I can only speak from experience. Sometimes after a vacation or a weekend where I fall out of the writing routine, I get frustrated with myself. In my frustration I resort to making bold hasty resolutions to try and snap myself back into shape. ‘I must to do this and this many pages’, ‘I must edit this whole stack in one go.’ – I must, I must. Chop chop. It never ends well. The resolutions are so unreasonable and over-ambitious they usually end in either another unreasonable resolution, shoddy work, or some combination thereof. This is not the smooth handle. This is not what Tom Jefferson had in mind. All this, when a bit of patience and a slower start would have done the trick.
To put it in other terms it’s like trying to deadlift a personal best cold after being away from the gym for a time. It’s unwise. Not only is it unwise, it’s unnecessary. A much more sensible approach is to start with something easier, even stupidly easy; finding your grip on the bar, putting your feet on the ground, lifting less and building up.
In the case of writing, the smooth handle – the one simple step that always helps me to get back into the work flow is sitting down at the desk – nothing more. Just sitting down. It’s easy to overlook a step so small and obvious, but it’s our fidelity to small obvious things that prepares us for the bigger things and gives us the momentum to keep going and the courage to begin again.
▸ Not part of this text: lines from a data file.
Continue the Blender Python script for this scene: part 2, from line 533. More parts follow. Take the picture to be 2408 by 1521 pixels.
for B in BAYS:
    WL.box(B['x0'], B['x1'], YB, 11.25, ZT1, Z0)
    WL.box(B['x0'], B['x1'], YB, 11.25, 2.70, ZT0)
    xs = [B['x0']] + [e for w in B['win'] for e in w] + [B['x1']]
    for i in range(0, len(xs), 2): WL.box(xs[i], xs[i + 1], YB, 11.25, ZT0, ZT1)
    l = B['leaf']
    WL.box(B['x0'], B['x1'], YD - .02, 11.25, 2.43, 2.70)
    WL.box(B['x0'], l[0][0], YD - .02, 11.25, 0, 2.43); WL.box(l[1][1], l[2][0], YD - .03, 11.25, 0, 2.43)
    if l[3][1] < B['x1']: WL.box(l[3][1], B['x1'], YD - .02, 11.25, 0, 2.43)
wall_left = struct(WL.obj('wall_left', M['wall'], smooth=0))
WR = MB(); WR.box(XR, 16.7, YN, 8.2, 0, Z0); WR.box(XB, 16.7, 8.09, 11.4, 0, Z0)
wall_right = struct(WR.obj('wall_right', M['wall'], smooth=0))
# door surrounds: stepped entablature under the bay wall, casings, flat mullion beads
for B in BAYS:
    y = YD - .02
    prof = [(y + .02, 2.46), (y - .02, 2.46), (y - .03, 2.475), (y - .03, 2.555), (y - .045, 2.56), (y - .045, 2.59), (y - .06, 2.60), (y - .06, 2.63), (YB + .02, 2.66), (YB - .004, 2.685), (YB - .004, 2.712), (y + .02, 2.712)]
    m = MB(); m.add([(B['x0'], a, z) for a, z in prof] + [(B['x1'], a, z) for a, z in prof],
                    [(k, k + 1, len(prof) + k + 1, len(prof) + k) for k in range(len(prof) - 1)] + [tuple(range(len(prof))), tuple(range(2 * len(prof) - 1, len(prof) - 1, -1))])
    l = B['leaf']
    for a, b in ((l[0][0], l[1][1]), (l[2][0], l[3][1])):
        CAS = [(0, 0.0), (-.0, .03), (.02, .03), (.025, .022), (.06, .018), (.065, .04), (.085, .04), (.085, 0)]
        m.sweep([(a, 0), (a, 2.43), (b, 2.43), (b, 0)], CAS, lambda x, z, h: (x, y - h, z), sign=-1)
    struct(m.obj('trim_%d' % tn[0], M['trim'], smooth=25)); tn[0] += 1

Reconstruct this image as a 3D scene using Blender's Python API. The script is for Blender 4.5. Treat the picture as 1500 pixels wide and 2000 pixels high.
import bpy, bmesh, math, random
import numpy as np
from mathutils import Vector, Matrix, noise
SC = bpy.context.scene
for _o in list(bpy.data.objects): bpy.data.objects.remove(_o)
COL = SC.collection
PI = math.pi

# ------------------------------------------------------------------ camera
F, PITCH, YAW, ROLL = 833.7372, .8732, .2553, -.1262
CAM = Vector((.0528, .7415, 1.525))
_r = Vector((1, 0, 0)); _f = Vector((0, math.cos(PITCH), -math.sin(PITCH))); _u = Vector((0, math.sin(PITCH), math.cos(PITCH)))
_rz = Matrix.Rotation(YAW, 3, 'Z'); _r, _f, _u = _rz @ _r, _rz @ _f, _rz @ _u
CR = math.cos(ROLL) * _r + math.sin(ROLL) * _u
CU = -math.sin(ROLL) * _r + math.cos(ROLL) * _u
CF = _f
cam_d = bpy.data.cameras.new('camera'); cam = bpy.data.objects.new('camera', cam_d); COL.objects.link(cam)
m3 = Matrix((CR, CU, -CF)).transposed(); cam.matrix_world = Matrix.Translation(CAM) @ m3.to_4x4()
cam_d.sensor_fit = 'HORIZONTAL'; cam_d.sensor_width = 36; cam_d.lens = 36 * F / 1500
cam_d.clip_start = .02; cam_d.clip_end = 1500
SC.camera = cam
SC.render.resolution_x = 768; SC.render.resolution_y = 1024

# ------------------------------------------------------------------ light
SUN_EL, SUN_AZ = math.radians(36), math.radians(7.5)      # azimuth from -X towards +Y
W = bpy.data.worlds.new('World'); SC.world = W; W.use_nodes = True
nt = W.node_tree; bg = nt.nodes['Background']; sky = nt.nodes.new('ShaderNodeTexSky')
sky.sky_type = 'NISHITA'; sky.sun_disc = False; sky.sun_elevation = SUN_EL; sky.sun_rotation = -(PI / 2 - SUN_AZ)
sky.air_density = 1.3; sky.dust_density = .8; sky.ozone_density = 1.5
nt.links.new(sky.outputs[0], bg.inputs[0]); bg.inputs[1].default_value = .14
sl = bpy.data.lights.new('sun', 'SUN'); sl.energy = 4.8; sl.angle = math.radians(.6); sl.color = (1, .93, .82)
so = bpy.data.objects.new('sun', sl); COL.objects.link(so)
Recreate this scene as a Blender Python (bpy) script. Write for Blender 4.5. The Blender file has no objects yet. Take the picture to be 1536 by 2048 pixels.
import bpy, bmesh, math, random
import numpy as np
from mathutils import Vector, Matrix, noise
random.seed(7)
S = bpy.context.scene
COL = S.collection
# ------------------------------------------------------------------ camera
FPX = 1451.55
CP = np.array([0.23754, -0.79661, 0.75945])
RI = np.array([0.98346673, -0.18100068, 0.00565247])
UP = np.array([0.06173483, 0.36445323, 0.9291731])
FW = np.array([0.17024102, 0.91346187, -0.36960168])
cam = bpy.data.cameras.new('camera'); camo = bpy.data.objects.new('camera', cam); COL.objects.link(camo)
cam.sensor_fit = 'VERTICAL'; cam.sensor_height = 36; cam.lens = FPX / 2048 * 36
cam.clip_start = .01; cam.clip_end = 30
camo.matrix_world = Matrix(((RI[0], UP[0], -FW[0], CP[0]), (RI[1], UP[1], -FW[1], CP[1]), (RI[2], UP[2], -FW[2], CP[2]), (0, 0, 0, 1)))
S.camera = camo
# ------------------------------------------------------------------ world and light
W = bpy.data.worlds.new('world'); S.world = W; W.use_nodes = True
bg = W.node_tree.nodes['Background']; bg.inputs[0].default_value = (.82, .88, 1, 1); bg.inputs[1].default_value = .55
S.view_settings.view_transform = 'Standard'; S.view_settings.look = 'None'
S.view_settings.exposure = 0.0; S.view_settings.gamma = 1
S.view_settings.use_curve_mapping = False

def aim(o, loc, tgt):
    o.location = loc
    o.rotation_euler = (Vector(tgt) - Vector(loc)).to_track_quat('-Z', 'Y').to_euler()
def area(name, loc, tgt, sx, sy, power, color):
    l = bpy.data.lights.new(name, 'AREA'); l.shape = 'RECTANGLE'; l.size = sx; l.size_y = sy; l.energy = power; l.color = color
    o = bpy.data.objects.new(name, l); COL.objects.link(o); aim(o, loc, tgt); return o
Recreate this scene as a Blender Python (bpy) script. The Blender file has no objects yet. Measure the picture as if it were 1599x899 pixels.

Taking the smooth handle doesn’t mean all challenges come ready equipped with an easy solution if you only look hard enough. It means, in simplest form: give your challenge some forethought; plan your route; think before you act. Challenges are not shapeless. There are grips, handles, knobs that make all the difference. To move something formidable, it pays to have a good grip. Let me end this with an exhortation: if you’re ever asked to be an amateur piano mover, graciously decline. Take the smooth handle: call the pros.